▶ THE TASK
Write out each record below exactly as it appears, with no pictures.

* START *

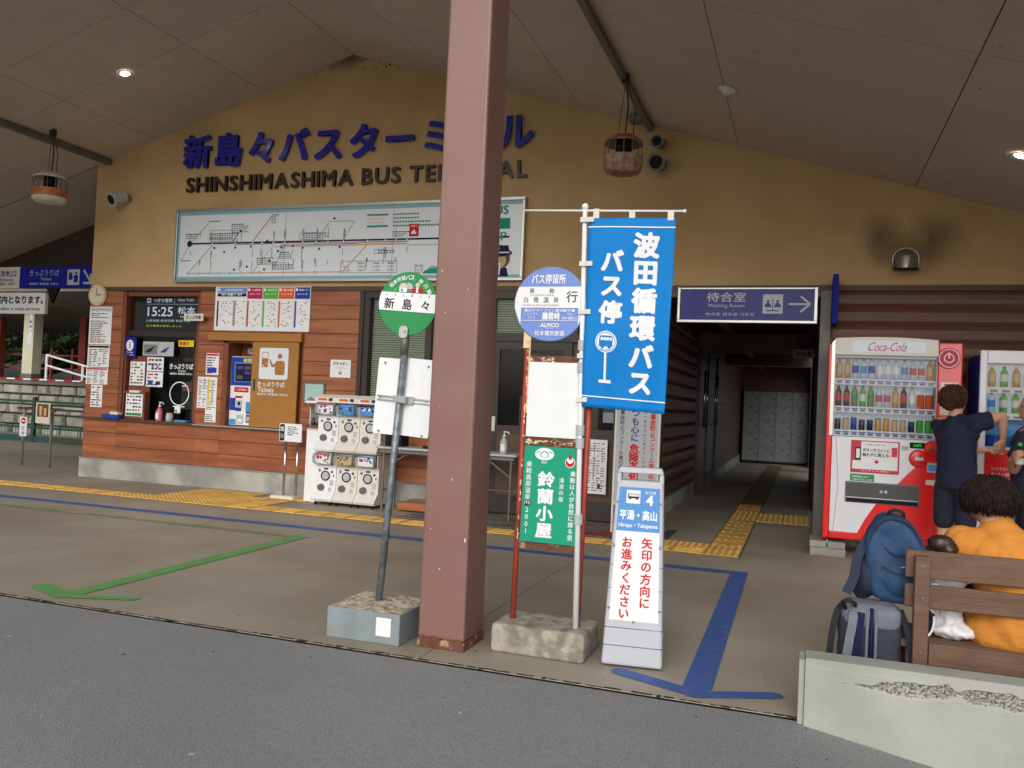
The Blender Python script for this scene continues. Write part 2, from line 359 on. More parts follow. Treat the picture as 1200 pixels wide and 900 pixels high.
def notice(name, label, x0, x1, z0, z1, y, rows=12, seed=0, cols=1, paper='white', head=None, ink=0, cat='notice', group=None, extra=None, parent=None, title=None, frame=None):
    t = thing(name, label, cat, ((x0 + x1) / 2, y, z0), group=group) if parent is None else parent
    MB().box(x0, x1, y - .004, y, z0, z1).build('sheet', paper, t)
    if frame: 
        f = .012; MB().box(x0 - f, x1 + f, y - .008, y - .001, z0 - f, z0).box(x0 - f, x1 + f, y - .008, y - .001, z1, z1 + f).box(x0 - f, x0, y - .008, y - .001, z0, z1).box(x1, x1 + f, y - .008, y - .001, z0, z1).build('frame', frame, t)
    mb = MB()
    if rows: printed(mb, x0, x1, z0, z1, y - .006, rows, seed, cols, ink, head, title)
    if extra: extra(mb, x0, x1, z0, z1, y - .0065)
    if mb.v: mb.build('print', INK, t)
    return t
def arrow_tri(): pass
def blob(name, prims, mat_, parent, vox=.012, smooth=6, disp=0, dsize=.05, local=False, label=None, folds=0):
    """one continuous surface grown over tapered capsules and ellipsoids: ('c', p0, p1, r0, r1) or ('e', centre, (rx, ry, rz)[, Euler])"""
    mb = MB()
    for p in prims:
        if p[0] == 'c':
            a, b = Vector(p[1]), Vector(p[2]); r0, r1 = p[3], p[4]
            mb.tube([a.lerp(b, t / 4) for t in range(5)], [r0 + (r1 - r0) * t / 4 for t in range(5)], 14)
            mb.ell(a, r0, nu=14, nv=8); mb.ell(b, r1, nu=14, nv=8)
        elif p[0] == 't':                 # flat-ended sleeve
            a, b = Vector(p[1]), Vector(p[2]); mb.tube([a, b], [p[3], p[4]], 18)
        elif p[0] == 'x':                 # flat-ended oval trunk: centre (x, y), radii below and above, z0, z1, turn
            (cx, cy), (ra, rb), (rc, rd_), z0, z1, tn = p[1:]; n0 = len(mb.v); N = 28; ct, st = math.cos(tn), math.sin(tn)
            for zz, aa, bb in ((z0, ra, rb), (z1, rc, rd_)):
                for k in range(N):
                    u, v = aa * math.cos(6.28319 * k / N), bb * math.sin(6.28319 * k / N); mb.v.append((cx + u * ct - v * st, cy + u * st + v * ct, zz))
            fs = [tuple(n0 + k for k in reversed(range(N))), tuple(n0 + N + k for k in range(N))] + [(n0 + k, n0 + (k + 1) % N, n0 + N + (k + 1) % N, n0 + N + k) for k in range(N)]
            mb.f += fs; mb.m += [0] * len(fs)
        else:
            rot = p[3].to_matrix() if len(p) > 3 else None
            mb.ell(p[1], *p[2], nu=20, nv=12, rot=rot)
    o = mb.build(name, mat_, parent, smooth=True, local=local, label=label)
    r = o.modifiers.new('remesh', 'REMESH'); r.mode = 'VOXEL'; r.voxel_size = vox; r.use_smooth_shade = True
    s = o.modifiers.new('smooth', 'SMOOTH'); s.factor = .5; s.iterations = smooth
    if disp:
        tx = bpy.data.textures.new(name, 'CLOUDS'); tx.noise_scale = dsize; tx.noise_depth = 2
        d = o.modifiers.new('folds', 'DISPLACE'); d.texture = tx; d.strength = disp; d.mid_level = .5
    if folds:
        tx = bpy.data.textures.new(name + '_fold', 'MARBLE'); tx.noise_scale = .16; tx.turbulence = 9; tx.noise_depth = 2; tx.marble_type = 'SHARP'
        d = o.modifiers.new('creases', 'DISPLACE'); d.texture = tx; d.strength = folds; d.mid_level = .5; d.texture_coords = 'LOCAL'
        s = o.modifiers.new('ease', 'SMOOTH'); s.factor = .5; s.iterations = 2
    return o
YW = 9.70
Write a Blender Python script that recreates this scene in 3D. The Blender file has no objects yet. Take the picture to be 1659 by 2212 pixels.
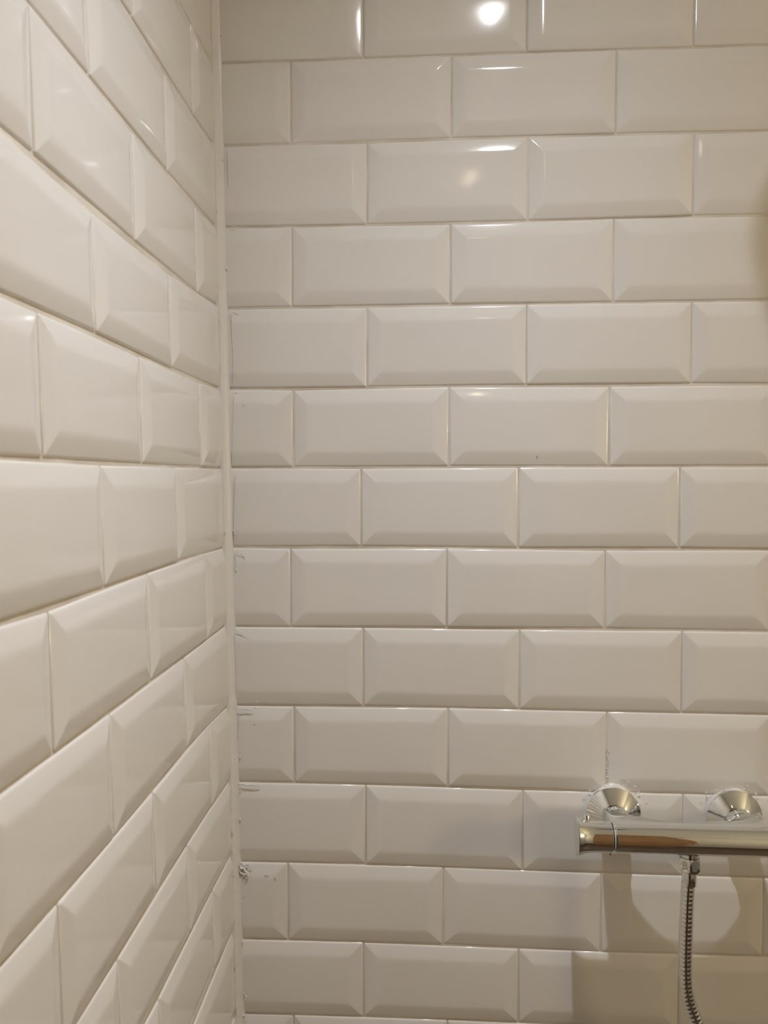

* END *

▶ RESPONSE TO THIS EXERCISE
The Blender Python script for this scene continues. Write part 2, from line 359 on. More parts follow. Treat the picture as 1200 pixels wide and 900 pixels high.
def notice(name, label, x0, x1, z0, z1, y, rows=12, seed=0, cols=1, paper='white', head=None, ink=0, cat='notice', group=None, extra=None, parent=None, title=None, frame=None):
    t = thing(name, label, cat, ((x0 + x1) / 2, y, z0), group=group) if parent is None else parent
    MB().box(x0, x1, y - .004, y, z0, z1).build('sheet', paper, t)
    if frame: 
        f = .012; MB().box(x0 - f, x1 + f, y - .008, y - .001, z0 - f, z0).box(x0 - f, x1 + f, y - .008, y - .001, z1, z1 + f).box(x0 - f, x0, y - .008, y - .001, z0, z1).box(x1, x1 + f, y - .008, y - .001, z0, z1).build('frame', frame, t)
    mb = MB()
    if rows: printed(mb, x0, x1, z0, z1, y - .006, rows, seed, cols, ink, head, title)
    if extra: extra(mb, x0, x1, z0, z1, y - .0065)
    if mb.v: mb.build('print', INK, t)
    return t
def arrow_tri(): pass
def blob(name, prims, mat_, parent, vox=.012, smooth=6, disp=0, dsize=.05, local=False, label=None, folds=0):
    """one continuous surface grown over tapered capsules and ellipsoids: ('c', p0, p1, r0, r1) or ('e', centre, (rx, ry, rz)[, Euler])"""
    mb = MB()
    for p in prims:
        if p[0] == 'c':
            a, b = Vector(p[1]), Vector(p[2]); r0, r1 = p[3], p[4]
            mb.tube([a.lerp(b, t / 4) for t in range(5)], [r0 + (r1 - r0) * t / 4 for t in range(5)], 14)
            mb.ell(a, r0, nu=14, nv=8); mb.ell(b, r1, nu=14, nv=8)
        elif p[0] == 't':                 # flat-ended sleeve
            a, b = Vector(p[1]), Vector(p[2]); mb.tube([a, b], [p[3], p[4]], 18)
        elif p[0] == 'x':                 # flat-ended oval trunk: centre (x, y), radii below and above, z0, z1, turn
            (cx, cy), (ra, rb), (rc, rd_), z0, z1, tn = p[1:]; n0 = len(mb.v); N = 28; ct, st = math.cos(tn), math.sin(tn)
            for zz, aa, bb in ((z0, ra, rb), (z1, rc, rd_)):
                for k in range(N):
                    u, v = aa * math.cos(6.28319 * k / N), bb * math.sin(6.28319 * k / N); mb.v.append((cx + u * ct - v * st, cy + u * st + v * ct, zz))
            fs = [tuple(n0 + k for k in reversed(range(N))), tuple(n0 + N + k for k in range(N))] + [(n0 + k, n0 + (k + 1) % N, n0 + N + (k + 1) % N, n0 + N + k) for k in range(N)]
            mb.f += fs; mb.m += [0] * len(fs)
        else:
            rot = p[3].to_matrix() if len(p) > 3 else None
            mb.ell(p[1], *p[2], nu=20, nv=12, rot=rot)
    o = mb.build(name, mat_, parent, smooth=True, local=local, label=label)
    r = o.modifiers.new('remesh', 'REMESH'); r.mode = 'VOXEL'; r.voxel_size = vox; r.use_smooth_shade = True
    s = o.modifiers.new('smooth', 'SMOOTH'); s.factor = .5; s.iterations = smooth
    if disp:
        tx = bpy.data.textures.new(name, 'CLOUDS'); tx.noise_scale = dsize; tx.noise_depth = 2
        d = o.modifiers.new('folds', 'DISPLACE'); d.texture = tx; d.strength = disp; d.mid_level = .5
    if folds:
        tx = bpy.data.textures.new(name + '_fold', 'MARBLE'); tx.noise_scale = .16; tx.turbulence = 9; tx.noise_depth = 2; tx.marble_type = 'SHARP'
        d = o.modifiers.new('creases', 'DISPLACE'); d.texture = tx; d.strength = folds; d.mid_level = .5; d.texture_coords = 'LOCAL'
        s = o.modifiers.new('ease', 'SMOOTH'); s.factor = .5; s.iterations = 2
    return o
YW = 9.70
Write a Blender Python script that recreates this scene in 3D. The Blender file has no objects yet. Take the picture to be 1659 by 2212 pixels.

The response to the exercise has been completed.